Tuesday, June 27, 2006

The first step in overturning McCain-Feingold?

From Fox News:

WASHINGTON — The Supreme Court ruled Monday that Vermont's limits on contributions and spending in political campaigns are too low and improperly hinder the ability of candidates to raise money and speak to voters.

In a fractured set of opinions, justices said they were not sweeping aside 30 years of election finance precedent but rather finding only that Vermont's law — the strictest in the nation — sets limits that unconstitutionally hamstring candidates.

The majority took issue with Vermont legislators for "constraining speech" by telling candidates and voters how much campaigning was enough.

President Bush's two appointees to the court — Chief Justice John Roberts and Justice Samuel Alito — sided with the majority in overturning Vermont's law.

In one of six separate opinions, Justice Stephen Breyer said a majority of justices found Vermont's law was unconstitutional.

"That is to say, they impose burdens upon First Amendment interests that (when viewed in light of the statute's legitimate objectives) are disproportionately severe," Breyer wrote.

Although this is a step in the right direction in restoring the right to free and unfettered political speech inherent in the First Amendment, there is much work to be done.
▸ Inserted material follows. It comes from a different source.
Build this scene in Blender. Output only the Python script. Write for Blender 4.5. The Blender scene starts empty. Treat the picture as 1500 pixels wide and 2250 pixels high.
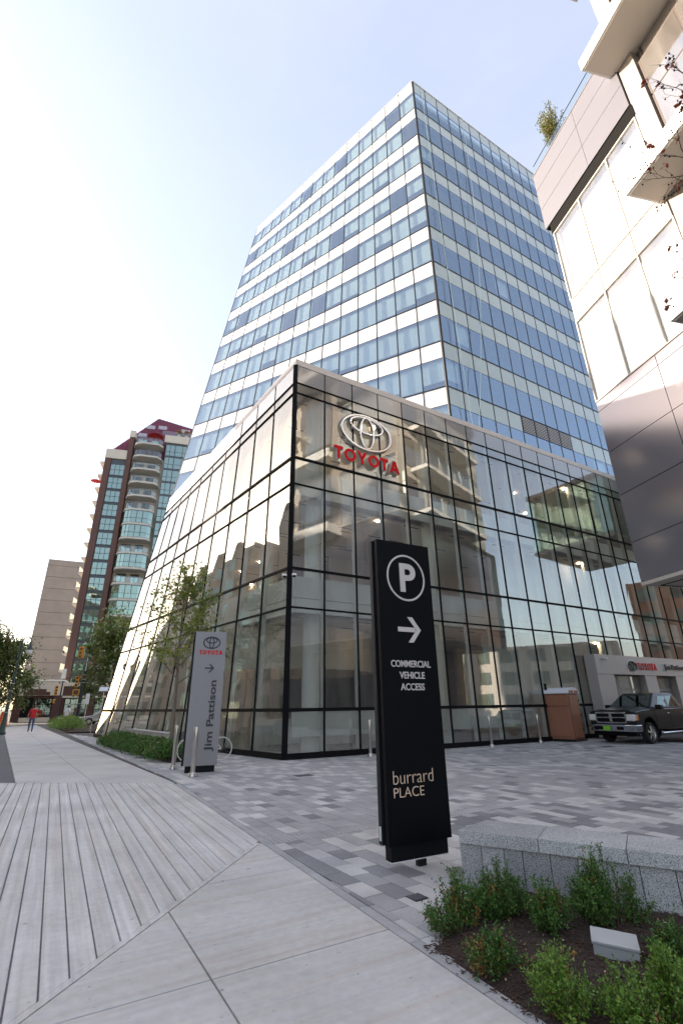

We are endowed by our Creator, not by the Supreme Court or by Congress, with certain unalienable rights. Our Founding Fathers even argued amongst themselves regarding the need for the Bill of Rights, since many thought that it would go without saying that the rights outlined in the first 10 amendments in the Constitution were of God, and therefore self-evident. But so as not to leave room for confusion, the Founding Fathers went out of their way to enumerate those rights; so that they would be forever inviolate, and so that citizens would be protected from government encroachment.

Or so they thought.

McCain Feingold, more than any other law previous or since, trounced on our right to free political speech, by setting an arbitrary limit on same, in direct violation to the First Amendment, both in content and in intent.

The First Amendment scored a victory in Vermont, but there is still a battle to be waged. The real travesty of this issue is that there is need for the battle in the first place.